4) En l'espèce, la restitution de l'effet suspensif ne se justifie pas. En effet, l'admettre aurait pour effet d'autoriser la recourante à rester étudiante de l'IUFE alors même que, dans sa situation actuelle, elle ne remplit plus les critères académiques de sélection et de faire ainsi droit, de manière provisoire, à ses conclusions sur le fond, ce qui est en principe prohibé (ATA/1609/2017 du 13 décembre 2017 concernant la recourante ; ATA/448/2016 du 31 mai 2016 consid. 4). Il n'y a en l'occurrence aucune circonstance particulière qui justifierait une exception à cette règle (dans ce sens ATA/90/2012 du 16 février 2012). L'intimée fait pour le reste valoir un intérêt public - légitime - à n'accueillir que des étudiants remplissant les critères académiques de sélection. Cet intérêt prime l'intérêt privé de la recourante à continuer de bénéficier du statut d'étudiante dans le cadre de ses recherches d'emploi.

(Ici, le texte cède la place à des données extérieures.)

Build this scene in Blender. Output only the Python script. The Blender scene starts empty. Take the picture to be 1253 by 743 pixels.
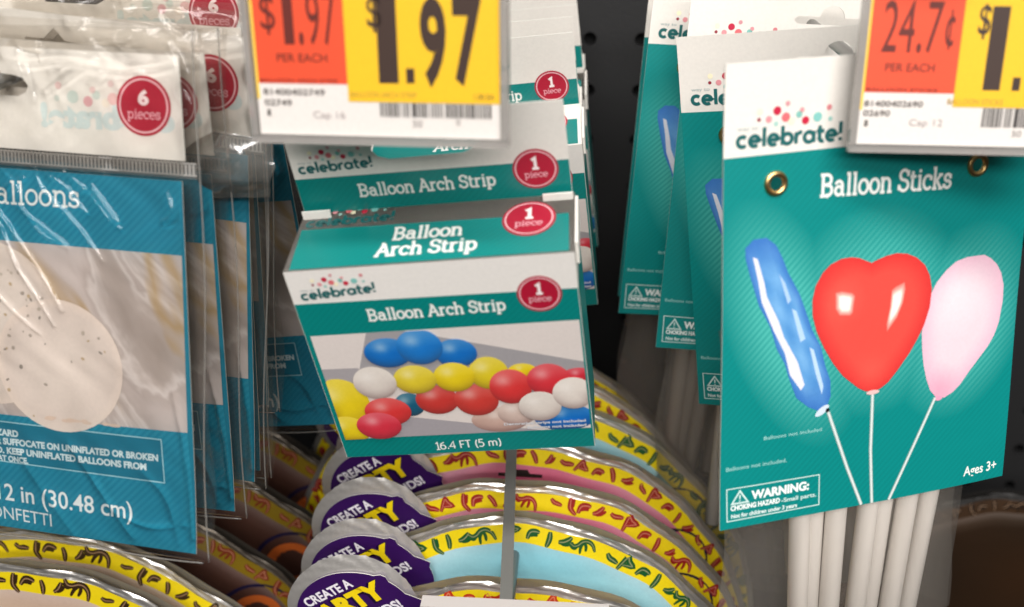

Cette solution est conforme à la jurisprudence constante de la chambre administrative qui, lorsqu'elle en est requise dans le cadre des recours dont elle est saisie contre des décisions d'élimination, refuse de restituer l'effet suspensif ou de prononcer des mesures provisionnelles autorisant l'étudiant à poursuivre ses études (ATA/1474/2019 du 4 octobre 2019 ; ATA/879/2019 du 13 mai 2019 ; ATA/103/2019 du 30 janvier 2019 ; ATA/1609/2017 précité ; ATA/448/2016 précité ; ATA/74/2015 du 20 janvier 2015).

De surcroît, les arguments de l'intimée quant au peu d'intérêt d'obtenir la restitution de l'effet suspensif du point de vue académique, dès lors que la recourante a passé toutes ses évaluations à l'exception du stage litigieux et d'un second pour lequel une place de stage ne serait pas immédiatement disponible, sont pertinents.

5) La restitution de l'effet suspensif sera donc refusée, le sort des frais de la procédure étant réservé jusqu'à droit jugé au fond.

 

LA CHAMBRE ADMINISTRATIVE

refuse de restituer l'effet suspensif au recours ;

réserve le sort des frais de la procédure jusqu'à droit jugé au fond ;

dit que conformément aux art. 82 ss de la loi fédérale sur le Tribunal fédéral du 17 juin 2005 (LTF - RS 173.110), le présent arrêt peut être porté dans les trente jours qui suivent sa notification par-devant le Tribunal fédéral, par la voie du recours en matière de droit public ; le mémoire de recours doit indiquer les conclusions, motifs et moyens de preuve et porter la signature du recourant ou de son mandataire ; il doit être adressé au Tribunal fédéral, 1000 Lausanne 14, par voie postale ou par voie électronique aux conditions de l'art. 42 LTF. Le présent arrêt et les pièces en possession du recourant, invoquées comme moyens de preuve, doivent être joints à l'envoi ;

communique le présent arrêt à Me Cyril Mizrahi, avocat de la recourante, ainsi qu'à l'Université de Genève.

 

 

La vice-présidente :

 

 

 

F. Krauskopf

 

 

 

 

Copie conforme de cet arrêt a été communiquée aux parties.